▶ INFORMATION PROVIDED:

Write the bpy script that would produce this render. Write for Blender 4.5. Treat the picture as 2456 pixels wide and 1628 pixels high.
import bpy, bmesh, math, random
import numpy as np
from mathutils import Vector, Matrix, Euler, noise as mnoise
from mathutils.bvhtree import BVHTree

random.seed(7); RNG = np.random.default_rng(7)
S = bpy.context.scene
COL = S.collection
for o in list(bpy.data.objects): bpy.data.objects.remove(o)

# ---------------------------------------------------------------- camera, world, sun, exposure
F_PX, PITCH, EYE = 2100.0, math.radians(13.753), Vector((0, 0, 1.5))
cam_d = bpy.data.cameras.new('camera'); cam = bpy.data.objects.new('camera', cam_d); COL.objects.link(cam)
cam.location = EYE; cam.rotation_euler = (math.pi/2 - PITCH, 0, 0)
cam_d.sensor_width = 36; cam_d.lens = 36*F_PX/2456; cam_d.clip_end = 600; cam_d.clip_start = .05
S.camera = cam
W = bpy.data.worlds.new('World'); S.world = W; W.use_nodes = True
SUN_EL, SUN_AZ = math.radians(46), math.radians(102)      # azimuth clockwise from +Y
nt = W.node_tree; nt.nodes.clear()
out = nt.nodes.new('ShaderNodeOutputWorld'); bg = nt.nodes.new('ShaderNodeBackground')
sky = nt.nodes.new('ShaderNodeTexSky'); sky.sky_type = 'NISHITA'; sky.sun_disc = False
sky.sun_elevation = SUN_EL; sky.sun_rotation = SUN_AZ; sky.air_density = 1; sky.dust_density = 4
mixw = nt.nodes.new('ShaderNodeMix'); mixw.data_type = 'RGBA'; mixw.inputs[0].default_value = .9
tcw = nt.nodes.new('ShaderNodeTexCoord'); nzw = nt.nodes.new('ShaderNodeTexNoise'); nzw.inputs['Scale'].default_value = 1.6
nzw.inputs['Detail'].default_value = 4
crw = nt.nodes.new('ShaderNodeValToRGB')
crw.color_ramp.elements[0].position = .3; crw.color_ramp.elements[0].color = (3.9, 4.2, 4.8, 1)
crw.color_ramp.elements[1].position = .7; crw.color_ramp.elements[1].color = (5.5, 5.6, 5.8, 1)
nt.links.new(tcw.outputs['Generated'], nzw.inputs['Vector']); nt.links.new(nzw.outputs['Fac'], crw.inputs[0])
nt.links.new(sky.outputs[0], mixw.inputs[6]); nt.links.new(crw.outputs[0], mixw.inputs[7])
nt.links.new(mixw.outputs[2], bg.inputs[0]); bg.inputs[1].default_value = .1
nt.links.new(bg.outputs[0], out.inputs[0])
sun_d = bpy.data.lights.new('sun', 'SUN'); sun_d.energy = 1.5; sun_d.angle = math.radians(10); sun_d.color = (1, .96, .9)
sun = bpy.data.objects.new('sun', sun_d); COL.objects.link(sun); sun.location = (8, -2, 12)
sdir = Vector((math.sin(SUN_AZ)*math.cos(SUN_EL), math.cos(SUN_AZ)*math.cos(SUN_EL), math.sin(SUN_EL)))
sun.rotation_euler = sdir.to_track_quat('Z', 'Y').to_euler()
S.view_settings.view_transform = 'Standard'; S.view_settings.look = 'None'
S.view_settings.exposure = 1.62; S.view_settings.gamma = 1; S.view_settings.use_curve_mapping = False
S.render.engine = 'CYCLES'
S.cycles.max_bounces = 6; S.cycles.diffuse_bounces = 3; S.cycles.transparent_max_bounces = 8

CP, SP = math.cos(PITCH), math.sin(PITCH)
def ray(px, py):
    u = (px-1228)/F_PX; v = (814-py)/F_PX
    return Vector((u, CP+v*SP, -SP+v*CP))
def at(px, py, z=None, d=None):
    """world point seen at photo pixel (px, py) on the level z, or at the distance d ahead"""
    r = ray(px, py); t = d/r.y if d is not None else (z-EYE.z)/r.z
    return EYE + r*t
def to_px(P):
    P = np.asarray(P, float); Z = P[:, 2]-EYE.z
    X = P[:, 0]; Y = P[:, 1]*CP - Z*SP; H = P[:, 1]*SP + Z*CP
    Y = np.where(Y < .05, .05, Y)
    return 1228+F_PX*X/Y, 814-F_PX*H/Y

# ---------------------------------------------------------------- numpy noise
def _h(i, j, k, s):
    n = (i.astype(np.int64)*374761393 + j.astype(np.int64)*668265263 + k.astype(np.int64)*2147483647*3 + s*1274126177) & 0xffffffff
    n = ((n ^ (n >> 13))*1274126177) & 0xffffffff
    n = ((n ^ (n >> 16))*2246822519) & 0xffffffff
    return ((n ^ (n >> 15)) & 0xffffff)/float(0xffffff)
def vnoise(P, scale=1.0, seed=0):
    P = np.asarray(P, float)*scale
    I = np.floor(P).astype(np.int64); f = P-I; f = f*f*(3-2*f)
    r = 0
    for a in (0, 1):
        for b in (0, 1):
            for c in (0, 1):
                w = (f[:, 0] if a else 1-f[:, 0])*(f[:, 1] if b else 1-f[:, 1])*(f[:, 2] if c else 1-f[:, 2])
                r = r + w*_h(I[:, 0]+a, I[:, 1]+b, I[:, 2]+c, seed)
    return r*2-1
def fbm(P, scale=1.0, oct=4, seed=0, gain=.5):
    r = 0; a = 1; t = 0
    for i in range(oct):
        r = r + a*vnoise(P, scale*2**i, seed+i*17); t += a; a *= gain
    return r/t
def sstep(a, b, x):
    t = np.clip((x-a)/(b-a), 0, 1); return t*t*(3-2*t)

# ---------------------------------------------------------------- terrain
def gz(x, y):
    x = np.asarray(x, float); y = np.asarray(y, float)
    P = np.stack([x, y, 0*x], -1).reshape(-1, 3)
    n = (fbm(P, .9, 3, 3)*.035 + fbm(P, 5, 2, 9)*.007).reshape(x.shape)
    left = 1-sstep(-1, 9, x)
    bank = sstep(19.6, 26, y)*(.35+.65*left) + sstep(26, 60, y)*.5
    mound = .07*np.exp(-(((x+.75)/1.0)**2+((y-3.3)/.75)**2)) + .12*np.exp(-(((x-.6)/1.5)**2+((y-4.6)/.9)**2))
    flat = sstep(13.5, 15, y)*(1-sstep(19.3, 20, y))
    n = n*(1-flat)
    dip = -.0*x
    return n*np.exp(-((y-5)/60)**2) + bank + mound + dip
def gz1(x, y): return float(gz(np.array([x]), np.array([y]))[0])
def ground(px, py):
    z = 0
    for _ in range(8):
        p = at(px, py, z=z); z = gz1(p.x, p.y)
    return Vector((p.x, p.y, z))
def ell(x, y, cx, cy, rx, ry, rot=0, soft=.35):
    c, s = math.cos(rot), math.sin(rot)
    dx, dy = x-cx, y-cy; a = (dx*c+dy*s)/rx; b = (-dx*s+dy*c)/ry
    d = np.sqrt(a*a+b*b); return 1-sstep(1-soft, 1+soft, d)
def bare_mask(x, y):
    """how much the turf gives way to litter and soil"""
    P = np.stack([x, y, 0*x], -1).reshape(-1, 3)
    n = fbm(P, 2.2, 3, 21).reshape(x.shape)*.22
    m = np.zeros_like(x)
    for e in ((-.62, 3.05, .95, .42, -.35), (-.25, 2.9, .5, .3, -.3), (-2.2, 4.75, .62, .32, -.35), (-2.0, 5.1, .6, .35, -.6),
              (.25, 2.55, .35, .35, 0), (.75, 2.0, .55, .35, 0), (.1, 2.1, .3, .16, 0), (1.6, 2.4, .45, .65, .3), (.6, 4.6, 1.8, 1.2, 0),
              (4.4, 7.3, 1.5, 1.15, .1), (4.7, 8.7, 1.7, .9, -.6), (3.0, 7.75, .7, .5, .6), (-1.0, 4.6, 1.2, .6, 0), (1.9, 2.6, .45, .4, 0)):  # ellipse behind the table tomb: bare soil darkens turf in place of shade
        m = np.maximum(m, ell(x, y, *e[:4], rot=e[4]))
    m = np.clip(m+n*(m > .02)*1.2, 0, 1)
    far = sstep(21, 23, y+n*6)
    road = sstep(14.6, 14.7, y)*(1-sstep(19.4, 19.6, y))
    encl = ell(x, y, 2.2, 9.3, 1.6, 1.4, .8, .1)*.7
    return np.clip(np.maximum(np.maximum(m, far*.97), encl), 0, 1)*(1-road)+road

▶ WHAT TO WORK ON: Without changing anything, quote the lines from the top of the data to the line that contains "for o in list(bpy.data.objects): bpy.data.objects.remove(o)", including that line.

▶ RESPONSE FOR THIS EXERCISE:
Write the bpy script that would produce this render. Write for Blender 4.5. Treat the picture as 2456 pixels wide and 1628 pixels high.
import bpy, bmesh, math, random
import numpy as np
from mathutils import Vector, Matrix, Euler, noise as mnoise
from mathutils.bvhtree import BVHTree

random.seed(7); RNG = np.random.default_rng(7)
S = bpy.context.scene
COL = S.collection
for o in list(bpy.data.objects): bpy.data.objects.remove(o)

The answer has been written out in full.